Now that you have a glider (assuming that you do now, since you spoke with Purah), are there techniques from your no-glider playthrough that you’ll carry over?

I begrudgingly got the paraglider, so I could access the camera (which is needed for certain quests). I’m still treating the playthrough as gliderless even if I know in my heart it’s not true.

The “Pain Cube” that Brune describes below.
Image: Nintendo EPD/Nintendo via Chris Brune

Is there anything I haven’t asked that you’d like to share?

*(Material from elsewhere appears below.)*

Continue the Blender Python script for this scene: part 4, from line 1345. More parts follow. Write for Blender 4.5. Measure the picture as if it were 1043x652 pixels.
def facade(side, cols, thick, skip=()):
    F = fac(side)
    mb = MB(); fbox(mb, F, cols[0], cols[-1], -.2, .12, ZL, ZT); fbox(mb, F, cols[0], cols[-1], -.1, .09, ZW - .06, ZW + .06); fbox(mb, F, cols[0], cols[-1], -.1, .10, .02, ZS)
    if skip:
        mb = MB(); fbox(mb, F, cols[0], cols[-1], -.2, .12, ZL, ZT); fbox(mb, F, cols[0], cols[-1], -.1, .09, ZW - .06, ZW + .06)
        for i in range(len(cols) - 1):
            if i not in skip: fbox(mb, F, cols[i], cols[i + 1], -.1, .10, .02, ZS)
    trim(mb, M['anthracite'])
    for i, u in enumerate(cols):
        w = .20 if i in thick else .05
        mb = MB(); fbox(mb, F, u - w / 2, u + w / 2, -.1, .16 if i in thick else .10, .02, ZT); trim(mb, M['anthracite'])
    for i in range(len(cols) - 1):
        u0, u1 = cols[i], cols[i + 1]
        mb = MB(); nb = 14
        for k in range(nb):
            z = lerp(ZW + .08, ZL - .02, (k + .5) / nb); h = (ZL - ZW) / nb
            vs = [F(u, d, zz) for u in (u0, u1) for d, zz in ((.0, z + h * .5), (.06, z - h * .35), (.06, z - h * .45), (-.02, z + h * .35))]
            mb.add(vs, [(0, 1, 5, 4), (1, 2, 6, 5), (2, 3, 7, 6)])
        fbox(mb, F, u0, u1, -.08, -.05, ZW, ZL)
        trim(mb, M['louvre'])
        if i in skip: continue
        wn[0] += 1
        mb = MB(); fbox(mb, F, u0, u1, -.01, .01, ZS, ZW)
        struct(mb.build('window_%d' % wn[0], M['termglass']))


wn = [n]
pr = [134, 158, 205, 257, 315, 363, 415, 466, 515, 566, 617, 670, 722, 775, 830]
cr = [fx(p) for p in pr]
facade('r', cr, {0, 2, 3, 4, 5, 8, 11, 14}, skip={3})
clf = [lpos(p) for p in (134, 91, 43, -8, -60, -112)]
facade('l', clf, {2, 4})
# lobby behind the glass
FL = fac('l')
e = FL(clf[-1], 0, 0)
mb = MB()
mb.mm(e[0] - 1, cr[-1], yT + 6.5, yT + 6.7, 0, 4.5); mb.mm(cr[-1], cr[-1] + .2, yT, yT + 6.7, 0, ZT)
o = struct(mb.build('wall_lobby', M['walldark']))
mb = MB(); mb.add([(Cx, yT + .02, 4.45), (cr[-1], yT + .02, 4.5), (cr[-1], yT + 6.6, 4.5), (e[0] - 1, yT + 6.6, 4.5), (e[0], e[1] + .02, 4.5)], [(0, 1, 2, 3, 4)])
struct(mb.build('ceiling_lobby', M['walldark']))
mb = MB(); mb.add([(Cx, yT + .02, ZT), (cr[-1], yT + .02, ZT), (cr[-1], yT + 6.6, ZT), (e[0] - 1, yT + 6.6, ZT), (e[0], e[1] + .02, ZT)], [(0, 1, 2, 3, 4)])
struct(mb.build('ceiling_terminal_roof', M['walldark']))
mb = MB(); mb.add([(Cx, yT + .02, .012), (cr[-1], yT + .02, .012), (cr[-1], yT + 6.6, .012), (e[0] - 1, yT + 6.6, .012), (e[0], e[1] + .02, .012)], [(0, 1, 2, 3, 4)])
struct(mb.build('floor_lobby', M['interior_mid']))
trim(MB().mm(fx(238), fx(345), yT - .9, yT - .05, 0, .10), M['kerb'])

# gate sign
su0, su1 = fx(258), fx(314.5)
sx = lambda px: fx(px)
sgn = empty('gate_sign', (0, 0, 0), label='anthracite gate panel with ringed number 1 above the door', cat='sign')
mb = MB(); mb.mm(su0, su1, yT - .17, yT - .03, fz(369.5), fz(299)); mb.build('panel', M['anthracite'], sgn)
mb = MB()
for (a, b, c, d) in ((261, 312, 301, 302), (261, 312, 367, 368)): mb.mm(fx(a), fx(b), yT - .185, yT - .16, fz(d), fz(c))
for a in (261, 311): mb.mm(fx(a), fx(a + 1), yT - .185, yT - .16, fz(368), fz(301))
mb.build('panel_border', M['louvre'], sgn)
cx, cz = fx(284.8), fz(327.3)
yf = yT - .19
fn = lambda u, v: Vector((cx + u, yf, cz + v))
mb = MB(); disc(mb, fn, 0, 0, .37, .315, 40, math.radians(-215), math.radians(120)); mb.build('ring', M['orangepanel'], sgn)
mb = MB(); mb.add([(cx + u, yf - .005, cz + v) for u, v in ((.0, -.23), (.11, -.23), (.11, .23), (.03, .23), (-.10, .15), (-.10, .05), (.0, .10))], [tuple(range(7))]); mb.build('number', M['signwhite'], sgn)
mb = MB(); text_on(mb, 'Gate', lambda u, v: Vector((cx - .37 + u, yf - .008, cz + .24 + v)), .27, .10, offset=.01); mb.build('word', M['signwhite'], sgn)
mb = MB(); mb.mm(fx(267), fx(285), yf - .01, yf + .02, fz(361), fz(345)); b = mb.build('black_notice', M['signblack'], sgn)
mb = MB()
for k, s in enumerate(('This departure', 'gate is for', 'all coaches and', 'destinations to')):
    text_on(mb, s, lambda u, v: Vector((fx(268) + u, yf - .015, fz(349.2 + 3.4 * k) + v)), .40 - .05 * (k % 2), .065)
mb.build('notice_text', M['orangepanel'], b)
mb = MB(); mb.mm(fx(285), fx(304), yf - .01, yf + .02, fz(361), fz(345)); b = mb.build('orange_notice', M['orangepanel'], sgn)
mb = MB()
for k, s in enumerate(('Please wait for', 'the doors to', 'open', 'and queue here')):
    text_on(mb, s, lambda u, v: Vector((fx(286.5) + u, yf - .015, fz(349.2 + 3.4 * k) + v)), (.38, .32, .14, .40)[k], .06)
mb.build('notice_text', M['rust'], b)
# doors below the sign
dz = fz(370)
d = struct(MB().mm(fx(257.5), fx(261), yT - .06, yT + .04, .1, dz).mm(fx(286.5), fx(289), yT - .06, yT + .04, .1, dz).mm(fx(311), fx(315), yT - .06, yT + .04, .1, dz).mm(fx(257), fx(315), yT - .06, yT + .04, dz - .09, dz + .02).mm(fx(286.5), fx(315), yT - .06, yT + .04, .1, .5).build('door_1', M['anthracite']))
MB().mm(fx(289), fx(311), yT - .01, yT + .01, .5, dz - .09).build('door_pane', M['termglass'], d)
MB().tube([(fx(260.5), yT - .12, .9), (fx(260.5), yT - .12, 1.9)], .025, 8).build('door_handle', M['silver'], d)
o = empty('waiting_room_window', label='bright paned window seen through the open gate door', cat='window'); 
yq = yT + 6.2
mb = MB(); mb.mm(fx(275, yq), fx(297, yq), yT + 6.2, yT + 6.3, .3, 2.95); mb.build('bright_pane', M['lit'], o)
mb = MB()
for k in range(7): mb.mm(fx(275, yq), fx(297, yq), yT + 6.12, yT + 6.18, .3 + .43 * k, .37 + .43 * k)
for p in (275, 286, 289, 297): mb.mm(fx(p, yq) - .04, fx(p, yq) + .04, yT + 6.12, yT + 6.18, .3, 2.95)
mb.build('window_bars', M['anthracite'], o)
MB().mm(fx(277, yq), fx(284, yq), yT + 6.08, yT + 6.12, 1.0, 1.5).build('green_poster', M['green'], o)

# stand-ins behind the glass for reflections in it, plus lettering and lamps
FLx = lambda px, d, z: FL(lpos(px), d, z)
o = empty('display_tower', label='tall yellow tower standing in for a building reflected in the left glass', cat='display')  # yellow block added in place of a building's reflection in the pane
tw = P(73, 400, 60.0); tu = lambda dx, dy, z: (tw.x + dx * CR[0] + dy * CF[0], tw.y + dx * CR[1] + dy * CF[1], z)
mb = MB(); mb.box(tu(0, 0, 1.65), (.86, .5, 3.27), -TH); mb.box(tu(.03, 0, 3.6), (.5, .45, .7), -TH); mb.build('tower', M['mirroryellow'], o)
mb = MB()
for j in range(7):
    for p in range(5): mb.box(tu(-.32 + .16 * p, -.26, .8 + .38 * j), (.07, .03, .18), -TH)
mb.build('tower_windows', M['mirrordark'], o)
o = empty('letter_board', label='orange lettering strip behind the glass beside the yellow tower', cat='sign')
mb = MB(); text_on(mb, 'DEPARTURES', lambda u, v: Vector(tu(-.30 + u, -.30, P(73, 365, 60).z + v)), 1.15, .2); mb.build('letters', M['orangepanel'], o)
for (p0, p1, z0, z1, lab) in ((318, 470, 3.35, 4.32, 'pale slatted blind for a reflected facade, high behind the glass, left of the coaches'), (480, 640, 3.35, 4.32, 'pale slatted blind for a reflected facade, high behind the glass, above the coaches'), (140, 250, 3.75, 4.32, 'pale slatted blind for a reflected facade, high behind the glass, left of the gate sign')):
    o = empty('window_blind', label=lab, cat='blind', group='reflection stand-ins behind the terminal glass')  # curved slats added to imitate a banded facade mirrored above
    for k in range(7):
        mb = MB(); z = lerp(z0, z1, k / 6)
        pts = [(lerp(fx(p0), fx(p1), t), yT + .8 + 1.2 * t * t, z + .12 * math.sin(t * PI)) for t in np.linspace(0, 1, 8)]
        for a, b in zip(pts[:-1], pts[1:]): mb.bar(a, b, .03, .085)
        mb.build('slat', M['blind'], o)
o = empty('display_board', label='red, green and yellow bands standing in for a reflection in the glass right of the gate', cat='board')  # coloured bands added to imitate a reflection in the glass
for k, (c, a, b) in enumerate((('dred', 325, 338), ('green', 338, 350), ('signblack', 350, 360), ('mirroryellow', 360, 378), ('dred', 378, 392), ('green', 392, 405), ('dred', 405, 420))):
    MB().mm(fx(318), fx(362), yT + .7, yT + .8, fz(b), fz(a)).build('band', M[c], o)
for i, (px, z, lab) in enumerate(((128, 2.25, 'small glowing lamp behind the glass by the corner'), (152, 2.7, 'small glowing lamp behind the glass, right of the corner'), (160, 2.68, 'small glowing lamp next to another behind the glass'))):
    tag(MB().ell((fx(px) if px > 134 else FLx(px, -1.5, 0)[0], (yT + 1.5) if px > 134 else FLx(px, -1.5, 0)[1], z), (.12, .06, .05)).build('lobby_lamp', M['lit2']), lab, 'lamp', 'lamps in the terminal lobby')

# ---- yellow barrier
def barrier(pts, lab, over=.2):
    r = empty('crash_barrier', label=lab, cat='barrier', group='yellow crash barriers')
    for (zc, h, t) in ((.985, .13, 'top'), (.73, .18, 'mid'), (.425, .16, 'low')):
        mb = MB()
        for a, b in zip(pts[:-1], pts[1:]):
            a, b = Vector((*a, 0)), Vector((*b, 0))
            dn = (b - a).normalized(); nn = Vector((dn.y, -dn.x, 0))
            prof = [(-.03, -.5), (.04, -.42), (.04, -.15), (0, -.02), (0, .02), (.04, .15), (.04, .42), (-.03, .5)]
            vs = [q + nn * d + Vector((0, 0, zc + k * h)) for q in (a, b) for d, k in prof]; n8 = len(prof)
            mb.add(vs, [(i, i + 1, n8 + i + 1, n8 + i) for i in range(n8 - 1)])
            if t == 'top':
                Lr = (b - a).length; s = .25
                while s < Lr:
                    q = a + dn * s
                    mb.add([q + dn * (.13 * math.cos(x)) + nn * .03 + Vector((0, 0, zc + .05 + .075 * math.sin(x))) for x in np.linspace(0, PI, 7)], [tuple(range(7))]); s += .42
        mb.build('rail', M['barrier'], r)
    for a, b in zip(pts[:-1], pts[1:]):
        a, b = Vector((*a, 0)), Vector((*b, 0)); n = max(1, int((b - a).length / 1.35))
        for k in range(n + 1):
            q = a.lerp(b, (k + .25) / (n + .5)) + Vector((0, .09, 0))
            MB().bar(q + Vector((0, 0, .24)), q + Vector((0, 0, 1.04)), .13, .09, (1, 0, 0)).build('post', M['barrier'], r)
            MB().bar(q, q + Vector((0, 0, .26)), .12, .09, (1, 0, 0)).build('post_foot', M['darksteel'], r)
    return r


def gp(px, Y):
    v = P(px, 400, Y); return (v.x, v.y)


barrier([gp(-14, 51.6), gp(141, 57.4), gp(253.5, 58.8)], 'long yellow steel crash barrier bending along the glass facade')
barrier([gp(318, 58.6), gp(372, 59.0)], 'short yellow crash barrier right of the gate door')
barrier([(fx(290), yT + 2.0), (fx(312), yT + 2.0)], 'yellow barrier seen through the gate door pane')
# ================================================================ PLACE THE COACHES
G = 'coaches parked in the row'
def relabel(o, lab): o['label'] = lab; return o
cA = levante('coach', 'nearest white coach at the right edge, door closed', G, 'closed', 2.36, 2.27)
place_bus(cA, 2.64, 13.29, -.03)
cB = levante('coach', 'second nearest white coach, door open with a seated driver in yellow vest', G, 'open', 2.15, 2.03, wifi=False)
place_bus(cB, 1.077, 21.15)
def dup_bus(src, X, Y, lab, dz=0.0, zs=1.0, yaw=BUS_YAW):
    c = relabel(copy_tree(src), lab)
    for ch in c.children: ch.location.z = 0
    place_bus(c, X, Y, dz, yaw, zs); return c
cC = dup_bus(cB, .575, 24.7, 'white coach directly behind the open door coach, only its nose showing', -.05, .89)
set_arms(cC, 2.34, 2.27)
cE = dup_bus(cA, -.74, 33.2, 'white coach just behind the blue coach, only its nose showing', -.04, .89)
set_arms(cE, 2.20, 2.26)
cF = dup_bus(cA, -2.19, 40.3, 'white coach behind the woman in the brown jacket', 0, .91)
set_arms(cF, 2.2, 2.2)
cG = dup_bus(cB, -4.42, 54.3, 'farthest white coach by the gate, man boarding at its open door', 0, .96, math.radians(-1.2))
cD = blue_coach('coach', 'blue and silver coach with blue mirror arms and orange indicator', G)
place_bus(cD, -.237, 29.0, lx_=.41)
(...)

When I encountered the Depths, I was blown away that the game had not just two layers but three. I set out to map as much of it as possible. Climbing many of the sheer walls was simply not possible with the stamina and devices I had available to me. Instead, I would have to reenter the Depths from somewhere else. Somewhere along the way, I’d obtained my first fairy, and I decided to treat it as a one-way ticket to the Depths. I picked a chasm, jumped down and subsequently smashed into an outcropping (activating the fairy) before tumbling down into the darkness and my now inevitable death below. Navigating chasms would require a more graceful solution.

Fortunately, the chasm I’d selected had building materials nearby. I constructed a cube out of wooden planks, held it over the center of the chasm, and brought it back so I could step inside and seal off the remaining opening. Then I reversed time on the cube until it was over the center of the chasm again and allowed it to drop. It worked perfectly. The cube survived the trip down, and, since I only hit the ground once this time, I only needed the one fairy. Thus, the Pain Cube was born.